コートに立つのは、時の絶対女王、ステフィ・グラフ。その女王に挑んだのは、切れ味鋭いライジングショットを武器とした、“ライジングサン”こと伊達公子である。
「当時、伊達さんとの面識はなかったですが、とにかく『すごい!』と思いました。私も、こんな場所で試合がしたいという思いが生まれたのは間違いないです」
この時に心に刻まれた衝撃と渇望は、1年後に森上を、ウインブルドンJr.ベスト4へと導いていく。さらにはこの結果により、ミキハウスがスポンサーに付き、18歳でプロ転向を果たした。
「正直、当時は大学進学を考えていたんです。でも、勉強はいつでもできるけれどプロに挑戦するのは今しかないかと思って、決意しました。
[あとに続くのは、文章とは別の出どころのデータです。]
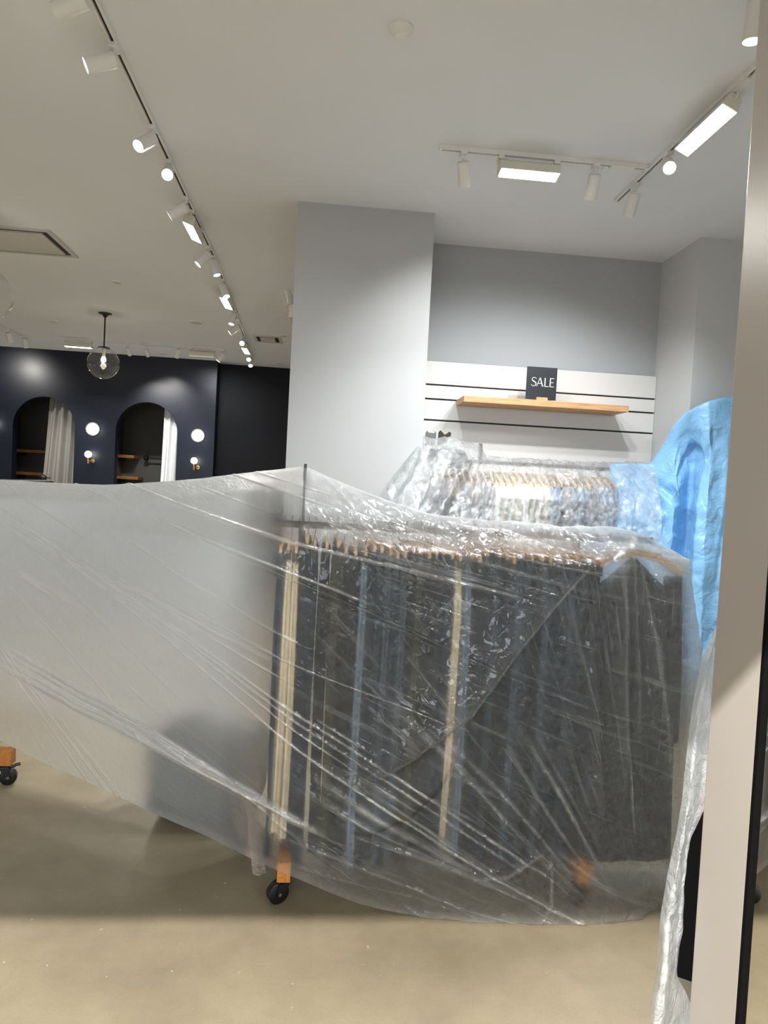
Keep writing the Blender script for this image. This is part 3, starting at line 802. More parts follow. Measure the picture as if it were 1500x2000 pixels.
def door_plastic():
    nu, nv = 60, 220
    B = dense(DOORP, nu, nv, 1.5, 2.0)
    N = normals(B)
    X, Z = B[..., 0], B[..., 2]
    i = np.linspace(0, 1, nu)[:, None]+0*X
    j = np.linspace(0, 1, nv)[None, :]+0*X
    k = np.clip(np.minimum(i*5, 1), 0, 1)
    disp = k*(0.012*vnoise(X*14+Z*3, Z*7, 2, 3)+0.008*vnoise(X*40, Z*38, 12, 3)*np.exp(-((Z-0.66)/0.2)**2)*1.1*np.clip(2-2.4*i, 0, 1))
    B = B+N*disp[..., None]
    B[..., 1] = np.maximum(B[..., 1], 1.352)
    rgb = np.zeros((nu, nv, 3))
    rgb[..., 1] = -0.9*np.clip((0.62-Z)/0.1, 0, 1)*np.exp(-((i-0.05)/0.12)**2)
    rgb[..., 2] = 1
    return sheet('plastic_film', B, 'film_white', 'white crumpled plastic film hanging beside the edge of the open door', 'plastic film', rgb)
door_plastic()
# black cloth seen between the film and the door stile
def black_strip():
    pts = [(0.885,0.88),(0.865,0.814),(0.843,0.775),(0.84,0.675),(0.832,0.583),(0.827,0.482),(0.829,0.473),(0.825,0.468),(0.827,0.46),(0.865,0.447),(0.926,0.432),(0.964,0.882)]
    mb = MB().prism([(x, 1.455, z) for x, z in pts], (0, 0.018, 0))
    o = mb.build('black_cloth', 'black_cloth', bevel=0.003)
    return tag(o, 'black cloth strip hanging between the white film and the door edge', 'cloth')
black_strip()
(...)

ウインブルドンJr.のベスト4があったから、ミキハウスさんのお話もあったのだと思います」
このプロ転向の8年後に、森上は世界の41位に到達する。終盤はヒザのケガに苦しめられ、それでも限界まで走り切った、約13年間のプロキャリアだった。
一つの出会いが新たな出会いを生み、縁に導かれるように世界中を駆けた日々。その転換期には常に、真っすぐ目的地を指す意志を指標とした、森上自身の決断があった。